The LOFAR Two-metre Sky Survey: VII. Third Data Release

Abstract

We present the third data release of the LOFAR Two-metre Sky Survey (LoTSS-DR3). The survey images cover 88% of the northern sky and were created from 12,950 hrs of data (18.6 PB) accumulated over 10.5 years. The images were produced through direction-independent and direction-dependent calibration pipelines that correct for instrumental effects as well as spatially and temporally varying ionospheric distortions. In our 120-168 MHz continuum mosaic images with an angular resolution of 6 arcsec (9 arcsec below declination 10$^\circ$) we catalogue 13,667,877 sources, formed from 16,943,656 Gaussian components. The scatter in the astrometric precision approximately follows the expected noise-like behaviour but with an additional systematic component of at least 0.24 arcsec that is likely due to calibration imperfections.
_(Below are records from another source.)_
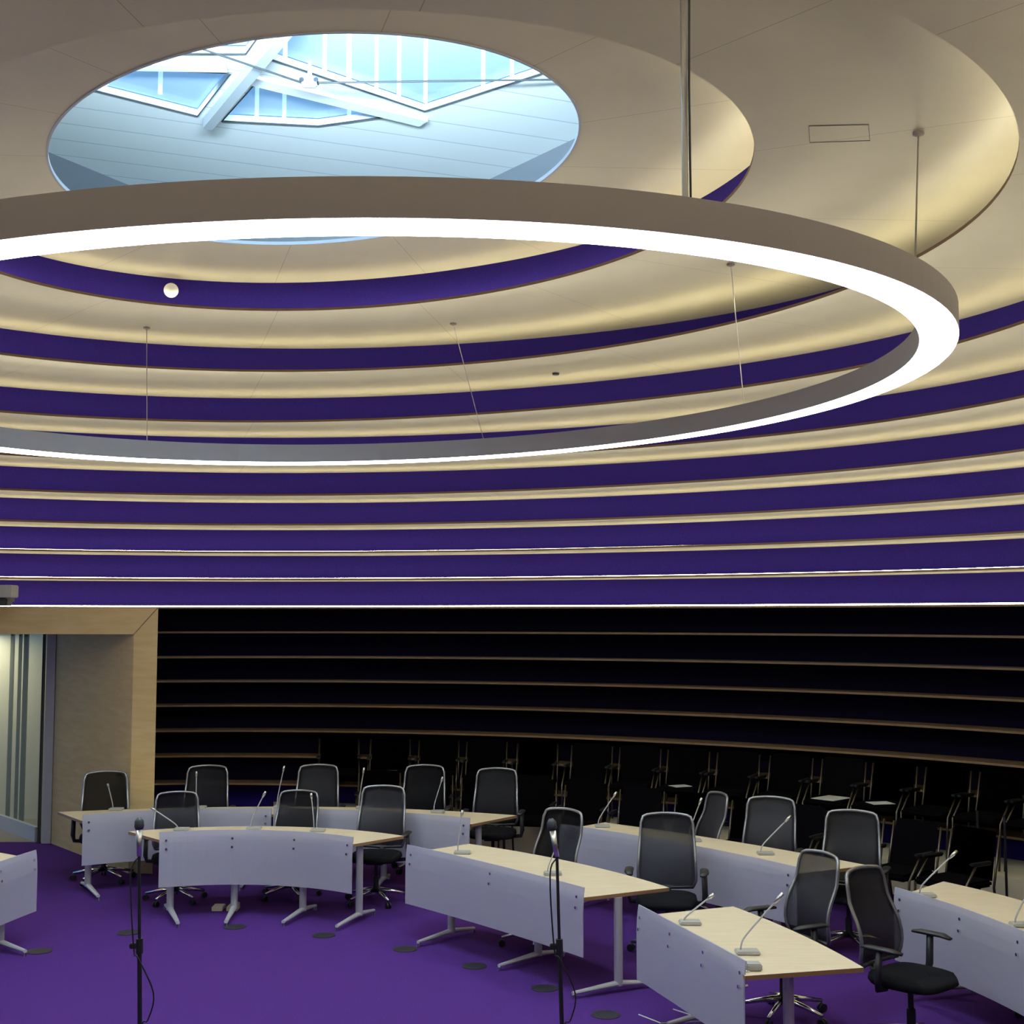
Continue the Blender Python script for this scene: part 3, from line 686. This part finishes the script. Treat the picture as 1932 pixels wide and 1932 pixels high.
mic_stand(.29, 7.5, 1.56, -.035, 'black microphone stand before the middle inner desk, its silver microphone tilted', (-.035, .02))
# dark stands by the wall on the right
for x, y, lab in ((4.35, 11.65, 'thin black pole on a round foot near the right-hand wall'), (4.2, 11.9, 'thin black pole close beside the pole with the round foot')):
    t = thing('pole_stand', lab, 'stand', (x, y, 0), 0, 'black poles near the right-hand wall')
    bm = B(); tube(bm, [(0, 0, .02), (0, 0, .95)], .012, 8); obj('pole', bm, M_plast, t)
    bm = B(); lathe(bm, [(0, 0), (.13, 0), (.12, .02), (.02, .04), (0, .04)], 18); obj('base', bm, M_plast, t)
# floor outlets
for (x, y), lab in zip([(-3.819, 10.752), (-3.28, 11.369), (-2.418, 11.578), (-1.597, 11.277), (-.871, 10.819), (-.291, 10.305), (.239, 9.701), (.638, 9.071)],
    ['beside the toe of the desk at the left edge', 'left of the left inner desk, behind the left microphone stand', 'under the screen of the left inner desk, near its second leg', 'before the right half of the left inner desk',
     'before the far end of the middle inner desk', 'before the middle of the middle inner desk', 'just left of the right microphone stand', 'between the middle and nearest desks, by the lower edge']):
    bm = B(); lathe(bm, [(0, .0), (.10, 0), (.10, .004), (.085, .006), (0, .006)], 28); o = tag(obj('floor_outlet', bm, M_disc), 'dark round floor outlet ' + lab, 'floor outlet', 'round floor outlets in the purple carpet'); o.location = (x, y, .0)
for x, lab in ((-2.71, 'cream socket box on the carpet under the left inner desk, left one'), (-2.575, 'cream socket box on the carpet under the left inner desk, next to a leg')):
    bm = B(); box(bm, (0, 0, .02), (.10, .14, .04), bev=.004); o = tag(obj('socket_box', bm, M_cream), lab, 'socket box', 'cream socket boxes under the desk'); o.location = (x, 12.25, 0)
bm = B(); 
for a, b in (((.861, 9.071), (.99, 8.88)), ((.99, 8.88), (1.30, 8.93)), ((1.11, 9.19), (1.24, 9.03))):
    tube(bm, [(*a, .003), (*b, .003)], .005, 4)
tag(obj('floor_hatch', bm, M_alu), 'thin metal edging of a floor hatch beside the nearest desk', 'floor hatch')
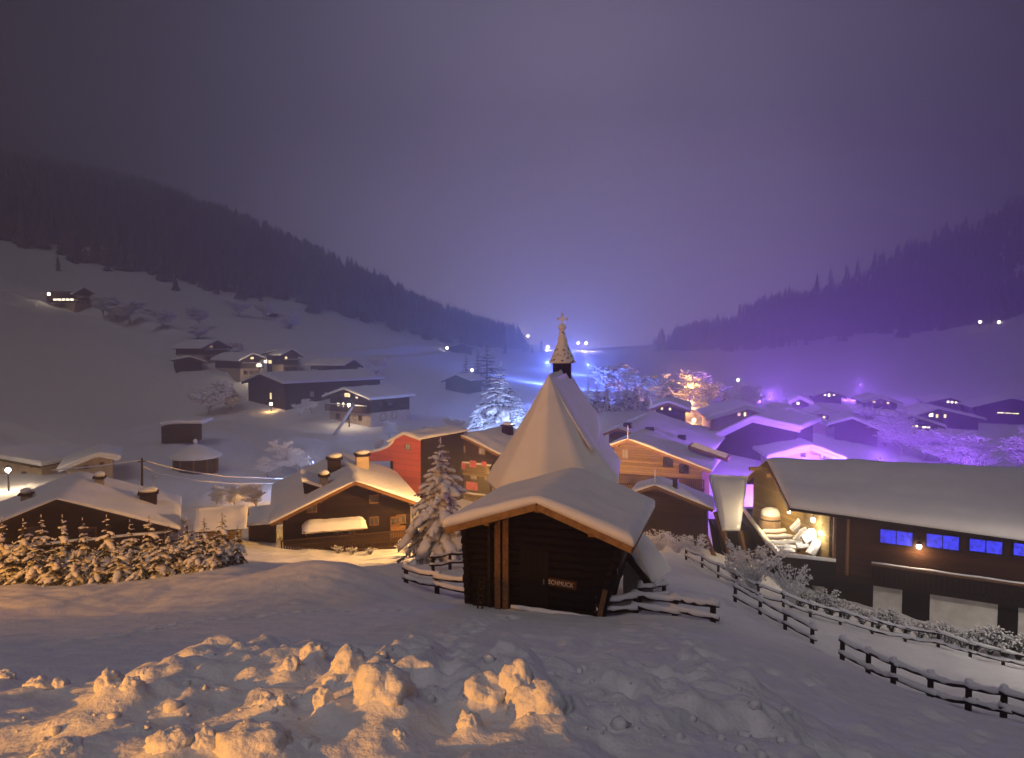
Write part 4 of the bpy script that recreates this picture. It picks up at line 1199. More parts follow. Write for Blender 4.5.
mb = MB(); wq = [q4[0] - UP * .1 + r * .3, q4[3] - UP * .1 + r * .3]; mb.add([wq[0], wq[1], Vector((wq[1].x, wq[1].y, -9)), Vector((wq[0].x, wq[0].y, -9))] + [p + r * .2 for p in (wq[0], wq[1], Vector((wq[1].x, wq[1].y, -9)), Vector((wq[0].x, wq[0].y, -9)))], [(0, 1, 2, 3), (7, 6, 5, 4), (0, 4, 5, 1), (1, 5, 6, 2), (2, 6, 7, 3), (3, 7, 4, 0)]); mb.build('wall', 'plaster', sd)
rp_ = [Q(635, 538, 20.5), Q(639, 553, 20.7), Q(645, 569, 21), Q(651, 581, 21.4), Q(658, 588, 21.8)]
mb = MB(); mb.tube(rp_, .018, 6); tag(mb.build('rope', 'rope'), 'pale slack rope hanging from the right eave of the granary', 'rope')

# ------------------------------------------------------------------ generic far houses
def far_house(name, label, apex, le, re, Y, a, Lr, py_base, wall='wood_dark', snow=.4, wins=(), trim='beam_dark', group=None, seed=0, oh=.8, ohs=.7, sidewins=(), sgn=1, deco=0):
    f = frame(apex, le, re, Y, a=a, Lr=Lr)
    base = Q(apex[0], py_base, Y).z
    # stand the house on the snow: lift it where the slope is higher than its foot
    cs = [f['A'] + f['r'] * v_ + f['s'] * u_ for u_, v_ in ((0, oh), (f['wr'] * .7, oh), (-f['wl'] * .7, oh), (0, f['L'] / 2))]
    lift = max(0, float(np.mean([gz(c_.x, c_.y) for c_ in cs])) - base)
    f['A'] = f['A'] + UP * lift; base += lift; dpy = lift * F / Y
    wins = [(a_, b_ - dpy, c_, d_, e_) for a_, b_, c_, d_, e_ in wins]; sidewins = [(a_, b_ - dpy, c_, d_, e_) for a_, b_, c_, d_, e_ in sidewins]
    h, f = gable_house(name, label, 'house' if name != 'barn' else 'barn', f, base, oh=oh, ohs=ohs, wall=wall, trim=trim, snow=snow, purl=False, seed=seed, group=group, fascia_h=.35)
    for (px, py, w_, hh, pm) in wins: front_window(h, f, px, py, w_, hh, pane=pm, fr='beam_dark', bars=0 if w_ < 5 else 1, proud=.08)
    if deco:
        s_, r_ = f['s'], f['r']; wlx, wrx = f['wl'] - ohs, f['wr'] - ohs
        zt_ = base + deco
        pp = [f['A'] + s_ * u_ + r_ * v_ for u_, v_ in ((-wlx - .05, oh - .06), (wrx + .05, oh - .06), (wrx + .05, f['L'] - .4), (-wlx - .05, f['L'] - .4))]
        m_ = MB(); m_.add([Vector((p_.x, p_.y, base - 2.6)) for p_ in pp] + [Vector((p_.x, p_.y, zt_)) for p_ in pp], [(3, 2, 1, 0), (4, 5, 6, 7), (0, 1, 5, 4), (1, 2, 6, 5), (2, 3, 7, 6), (3, 0, 4, 7)]); m_.build('plinth', 'plaster_beige', h)
        balcony(h, f, zt_ + .15, dep=1.0, mat='wood_brown')
        for t_ in (-.55, 0, .55):
            c_ = f['P0'] + s_ * (t_ * (wlx if t_ < 0 else wrx)) - r_ * .07; c_.z = base + deco * .45
            window(h, c_, s_, -r_, .9, min(1.0, deco * .55), pane='glass_dark', fr='beam_brown', bars=1, proud=.06)
    for (px, py, w_, hh, pm) in sidewins: side_window(h, f, px, py, w_, hh, sgn, pane=pm, fr='beam_dark', bars=0 if w_ < 5 else 1, proud=.08)
    return h, f
G = 'farm buildings on the left slope'
far_house('farmhouse', 'uppermost dark wooden farmhouse of the left slope cluster', (217, 341), (202, 349), (232, 348), 150, 52, 13, 362, wins=[(211, 347, 3, 3, 'window_dim'), (220, 352, 3, 3, 'glass_dark')], group=G, seed=51, deco=1.5)
far_house('barn', 'dark low barn with stone base below the uppermost farmhouse', (190, 357), (172, 360), (206, 362), 141, 30, 6, 368, group=G, seed=52, snow=.3)
far_house('farmhouse', 'wooden farmhouse with bright porch lamp in the left slope cluster', (253, 354), (239, 361), (266, 359), 138, 48, 12, 376, wins=[(252, 358, 3, 3, 'window_warm'), (259, 365.5, 5, 4, 'window_bright')], group=G, seed=53, deco=1.5)
far_house('farmhouse', 'gabled wing with lit ground floor windows right of the porch lamp', (292, 351), (281, 357), (303, 358), 139, 40, 8, 374, wins=[(286, 359.5, 2.5, 3, 'window_warm'), (292, 366, 4, 3, 'glass_dark')], group=G, seed=54, deco=1.5)
hx_, fx_ = far_house('farmhouse', 'low connecting range with glowing windows between two gabled farmhouses', (274, 355), (262, 358), (285, 358), 142, 0, 8, 376, wins=[(265.5, 365.5, 4, 4, 'window_bright'), (270, 366, 4, 4, 'window_warm'), (275.5, 366, 4, 3.5, 'window_warm'), (281, 366, 3.5, 3.5, 'window_warm')], group=G, seed=55, snow=.3)
far_house('barn', 'dark barn with pale snow roof above the long farm building', (354, 362), (344, 368), (363, 369), 137, 66, 9, 377, group=G, seed=56)
far_house('barn', 'very long dark barn with flat white roof on the left slope', (260, 382), (242, 390), (283, 392), 118, -40, 21, 410, wall='wood_dark', group=G, seed=57, wins=[(271, 404, 3.5, 7, 'window_warm')], sidewins=[(312, 402, 5, 6, 'plaster'), (326, 402, 4, 5, 'plaster')])
h_, f_ = far_house('chalet', 'chalet with warm lit windows and bright lamp below the long barn', (344, 389), (323, 397), (370, 400), 106, -35, 9.5, 422, wall='wood_dark', group=G, seed=58, wins=[(347.5, 395, 8, 5, 'window_warm'), (357, 396.5, 4, 4.5, 'window_warm'), (338.5, 404.5, 4, 4, 'window_bright'), (343.5, 405, 3, 5, 'window_bright'), (349, 404.5, 4, 4, 'window_bright'), (355, 418, 4, 4, 'glass_dark')], sidewins=[(380, 405, 5, 4, 'glass_dark'), (390, 404, 5, 4, 'glass_dark'), (383, 417, 6, 7, 'plaster'), (394, 415, 5, 7, 'plaster')], deco=1.55)
far_house('farmhouse', 'highest lone farmhouse with white lamp on the left slope', (84, 288), (73, 294), (95, 294), 215, 55, 11, 304, group=G, seed=59, wins=[(80, 297, 3, 2.5, 'window_dim')], deco=1.2)
# lit strip of the highest farmhouse
hp = Q(64, 299, 213); hi = thing('farm_wing', hp, 'low wing with a glowing window strip left of the highest farmhouse', 'house')
mb = MB(); mb.box(Q(64, 297, 215), Vector((4.3, 0, 0)), Vector((0, 1.6, 0)), UP * 1.6); mb.build('wall', 'wood_dark', hi)
mb = MB(); P = []
for i in range(9):
    for j in range(5):
        P.append(Q(64, 292.6, 215) + Vector((-4.8 + 9.6 * i / 8, -2 + 4 * j / 4, .35 * math.sin(math.pi * (.1 + .8 * j / 4)))))
grid_mesh(mb, P, 9, 5, True); grid_mesh(mb, [p - UP * .2 for p in P], 9, 5, True, True); mb.build('roof_snow', 'snow_roof', hi)
for k in range(6):
    mb = MB(); mb.box(Q(55 + 4.2 * k, 299.6, 213.35), Vector((.5, 0, 0)), Vector((0, .03, 0)), UP * .28); mb.build('window', 'window_bright' if k < 5 else 'window_dim', hi)

# hut and round pavilion
ht = Q(182, 441, 80)
hu = thing('hut', ht, 'small square hut with flat snowy roof on the snowfield above the round pavilion', 'hut')
mb = MB(); c = Q(182, 433, 80); mb.box(c, Vector((1.7, .25, 0)), Vector((-.2, 1.5, 0)), UP * .95); mb.build('wall', 'wood_dark', hu)
for dx in (-1.0, .9):
    mb = MB(); mb.box(c + Vector((dx, -1.58 + dx * .15, .1)), Vector((.3, .04, 0)), Vector((0, .03, 0)), UP * .3); mb.build('window', 'glass_dark', hu)
fh = dict(A=Q(181, 423.5, 78.2), r=Vector((-.12, .99, 0)).normalized(), s=Vector((.99, .12, 0)).normalized(), L=3.8, wl=2.1, wr=2.2, dl=.15, dr=.05)
mb = MB(); snow_slab(mb, fh, .38, seed=61); mb.build('roof_snow', 'snow_roof', hu)
pv = Q(187, 474, 66)
pa_ = thing('pavilion', pv, 'round wooden pavilion with cone of snow and ball finial', 'pavilion')
mb = MB(); mb.lathe(Vector((pv.x, pv.y + 1.9, pv.z - .6)), [(1.95, 0), (1.95, 2.0)], 10, False); mb.build('wall', 'wood_brown', pa_)
for k in range(10):
    a_ = 2 * math.pi * k / 10; c = Vector((pv.x + 2.0 * math.cos(a_), pv.y + 1.9 + 2.0 * math.sin(a_), pv.z))
    mb = MB(); mb.beam(c - UP * .6, c + UP * 1.35, .14, .14, up=(0, 1, 0)); mb.build('post', 'beam_brown', pa_)
mb = MB(); mb.lathe(Vector((pv.x, pv.y + 1.9, pv.z + 1.3)), [(1.9, -.02), (2.3, 0), (2.42, .12), (2.3, .3), (1.3, .85), (.5, 1.2), (.1, 1.32)], 18); mb.build('roof_snow', 'snow_roof', pa_)
mb = MB(); mb.blob(Vector((pv.x, pv.y + 1.9, pv.z + 2.85)), .22, .22, .24, 10, 8, .02); mb.tube([Vector((pv.x, pv.y + 1.9, pv.z + 2.5)), Vector((pv.x, pv.y + 1.9, pv.z + 2.75))], .08, 8); mb.build('finial', 'snow_roof', pa_)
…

The random flux density scale error is 6%, while the systematic offset was previously shown to be within 2%. The median sensitivity of our mosaics is 92$μ$Jy beam$^{-1}$. Completeness simulations, accounting for realistic source models, time- and bandwidth-smearing effects, and astrometric errors, indicate that we detect more than 95% of compact sources with integrated flux densities exceeding 9 times the local root mean square (RMS) noise. However, the recovered source counts in a particular integrated flux density bin do not match the injected counts until flux densities exceed 45 times the local RMS noise. The Euclidean-normalised differential source counts derived from the survey constrain the radio source population over five orders of magnitude and are in good agreement with previous deep and wide-area surveys. All data products are publicly available, including catalogues, individual-field Stokes I, Q, U, and V images, mosaicked Stokes I images, and $uv$ data with associated direction-dependent calibration solutions.

Figures (15)

• Figure 1: Top: Re-projection of the LoTSS-DR3 mosaic images. Bottom: Corresponding RMS image. The yellow and blue outlines show the LoTSS-DR1 and LoTSS-DR2 areas, which cover 2% and 27% of the northern sky, respectively. The black outline in the bottom panel shows the LoTSS-DR3 coverage of 88% of the northern sky. The large grey circles show regions that are within 10$^\circ$ of the bright radio sources Cassiopeia A, Cygnus A, Taurus A, Hercules A, or Virgo A. The small grey dots show the locations of the 3,168 LoTSS pointings of which 2,551 are included in this data release.
• Figure 2: Breakdown of the computational time for a typical DDF-pipeline run on a standard 8 hr observation with 48 MHz bandwidth. The total runtime is 75 hrs using 60 CPU cores on a node with AMD EPYC Bergamo processors (128 cores per socket). The runtime includes the creation of all Stokes I, Q, U, and V science products, five Stokes I imaging cycles, and four calibration cycles.
• Figure 3: Distribution of the mean RA (top) and Dec (bottom) astrometric offsets between LoTSS-DR3 and FIRST for the different LoTSS-DR3 individual pointing and mosaic catalogues. For the individual pointing catalogues, we show the distribution of mean offsets both before and after the astrometric corrections described in Sec. \ref{['Sec:astrometric']} were applied.
• Figure 4: Flux density scale alignment of LoTSS-DR3. Top: Median ratio of the catalogued integrated flux density between pointing P028+41 and the neighbouring fields before any correction to the flux density scale has been applied. The colour background shows the plane fit to the integrated flux density ratios that we use to align this pointing with the neighbouring fields. The colour bar corresponds to both the points and the background. Bottom: How the distribution of the median integrated flux density scale ratio changes as different iterations of the alignment corrections are progressively applied. The standard deviations of the fitted Gaussian functions are displayed in the legend.
• Figure 5: Top: Individual pointing 'matched RMS' as a function of observation date (green) together with the raw RMS measured from the images. The 'matched RMS' is the raw RMS adjusted to account for observation elevation, duration and bandwidth differences; it is scaled to match an 8 hr 231 sub-band observation at optimal elevation ($\sigma_{Matched} = \sigma_{Measured} \times \cos(\pi/2 - \epsilon)^2 \times \left( \frac{(1-F)\times T \times N_{SB}}{8.0\times231} \right)^{0.5}$ ), where $\epsilon$ is the elevation, $F$ is the fraction flagged, $T$ is the observation duration in hours, and $N_{SB}$ is the number of sub-bands. Also plotted is the flagging fraction and the daily total number of sunspots (Clette_2015) which gives an indication of the solar activity throughout the observing range. Middle: RMS adjusted to account for observation duration and bandwidth demonstrating that the expected elevation dependence is observed. Bottom: Histogram of the raw and matched RMS values.